EXERCISE DIRECTIONS: Print the data that follows exactly.

SOURCE MATERIAL:

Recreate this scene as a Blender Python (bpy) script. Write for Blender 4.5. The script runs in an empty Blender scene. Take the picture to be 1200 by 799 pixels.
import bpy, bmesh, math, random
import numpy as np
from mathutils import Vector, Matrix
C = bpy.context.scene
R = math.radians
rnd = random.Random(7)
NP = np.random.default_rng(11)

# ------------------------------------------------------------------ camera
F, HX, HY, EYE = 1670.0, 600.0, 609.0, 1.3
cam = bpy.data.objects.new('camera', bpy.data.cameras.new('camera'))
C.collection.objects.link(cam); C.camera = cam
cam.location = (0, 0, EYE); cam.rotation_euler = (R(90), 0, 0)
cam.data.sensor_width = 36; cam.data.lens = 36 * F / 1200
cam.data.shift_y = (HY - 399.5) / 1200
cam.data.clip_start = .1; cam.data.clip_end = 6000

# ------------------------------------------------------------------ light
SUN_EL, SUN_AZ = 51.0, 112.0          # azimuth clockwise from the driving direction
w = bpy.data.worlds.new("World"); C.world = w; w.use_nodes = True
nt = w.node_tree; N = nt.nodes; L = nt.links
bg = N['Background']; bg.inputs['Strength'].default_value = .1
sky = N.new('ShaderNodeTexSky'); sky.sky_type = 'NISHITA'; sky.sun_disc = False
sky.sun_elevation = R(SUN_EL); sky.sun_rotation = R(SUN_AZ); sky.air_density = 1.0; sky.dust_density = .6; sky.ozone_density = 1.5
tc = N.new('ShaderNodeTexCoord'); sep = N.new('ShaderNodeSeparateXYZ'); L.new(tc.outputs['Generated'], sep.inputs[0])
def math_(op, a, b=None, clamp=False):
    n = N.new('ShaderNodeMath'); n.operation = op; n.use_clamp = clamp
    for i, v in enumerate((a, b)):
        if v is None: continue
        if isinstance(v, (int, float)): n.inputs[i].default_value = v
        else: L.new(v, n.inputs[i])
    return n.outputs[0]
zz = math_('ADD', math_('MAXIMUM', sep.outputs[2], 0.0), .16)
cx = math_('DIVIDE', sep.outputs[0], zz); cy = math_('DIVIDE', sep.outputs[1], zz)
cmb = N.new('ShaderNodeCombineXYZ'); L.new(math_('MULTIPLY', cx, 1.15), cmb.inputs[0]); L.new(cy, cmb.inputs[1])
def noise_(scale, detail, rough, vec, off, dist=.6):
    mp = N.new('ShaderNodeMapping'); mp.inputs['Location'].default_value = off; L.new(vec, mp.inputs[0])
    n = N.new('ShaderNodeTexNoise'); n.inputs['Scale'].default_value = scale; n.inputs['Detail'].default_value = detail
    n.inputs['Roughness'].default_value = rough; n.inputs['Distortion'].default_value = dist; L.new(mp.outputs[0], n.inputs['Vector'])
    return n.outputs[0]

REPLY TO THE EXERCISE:
Recreate this scene as a Blender Python (bpy) script. Write for Blender 4.5. The script runs in an empty Blender scene. Take the picture to be 1200 by 799 pixels.
import bpy, bmesh, math, random
import numpy as np
from mathutils import Vector, Matrix
C = bpy.context.scene
R = math.radians
rnd = random.Random(7)
NP = np.random.default_rng(11)

# ------------------------------------------------------------------ camera
F, HX, HY, EYE = 1670.0, 600.0, 609.0, 1.3
cam = bpy.data.objects.new('camera', bpy.data.cameras.new('camera'))
C.collection.objects.link(cam); C.camera = cam
cam.location = (0, 0, EYE); cam.rotation_euler = (R(90), 0, 0)
cam.data.sensor_width = 36; cam.data.lens = 36 * F / 1200
cam.data.shift_y = (HY - 399.5) / 1200
cam.data.clip_start = .1; cam.data.clip_end = 6000

# ------------------------------------------------------------------ light
SUN_EL, SUN_AZ = 51.0, 112.0          # azimuth clockwise from the driving direction
w = bpy.data.worlds.new("World"); C.world = w; w.use_nodes = True
nt = w.node_tree; N = nt.nodes; L = nt.links
bg = N['Background']; bg.inputs['Strength'].default_value = .1
sky = N.new('ShaderNodeTexSky'); sky.sky_type = 'NISHITA'; sky.sun_disc = False
sky.sun_elevation = R(SUN_EL); sky.sun_rotation = R(SUN_AZ); sky.air_density = 1.0; sky.dust_density = .6; sky.ozone_density = 1.5
tc = N.new('ShaderNodeTexCoord'); sep = N.new('ShaderNodeSeparateXYZ'); L.new(tc.outputs['Generated'], sep.inputs[0])
def math_(op, a, b=None, clamp=False):
    n = N.new('ShaderNodeMath'); n.operation = op; n.use_clamp = clamp
    for i, v in enumerate((a, b)):
        if v is None: continue
        if isinstance(v, (int, float)): n.inputs[i].default_value = v
        else: L.new(v, n.inputs[i])
    return n.outputs[0]
zz = math_('ADD', math_('MAXIMUM', sep.outputs[2], 0.0), .16)
cx = math_('DIVIDE', sep.outputs[0], zz); cy = math_('DIVIDE', sep.outputs[1], zz)
cmb = N.new('ShaderNodeCombineXYZ'); L.new(math_('MULTIPLY', cx, 1.15), cmb.inputs[0]); L.new(cy, cmb.inputs[1])
def noise_(scale, detail, rough, vec, off, dist=.6):
    mp = N.new('ShaderNodeMapping'); mp.inputs['Location'].default_value = off; L.new(vec, mp.inputs[0])
    n = N.new('ShaderNodeTexNoise'); n.inputs['Scale'].default_value = scale; n.inputs['Detail'].default_value = detail
    n.inputs['Roughness'].default_value = rough; n.inputs['Distortion'].default_value = dist; L.new(mp.outputs[0], n.inputs['Vector'])
    return n.outputs[0]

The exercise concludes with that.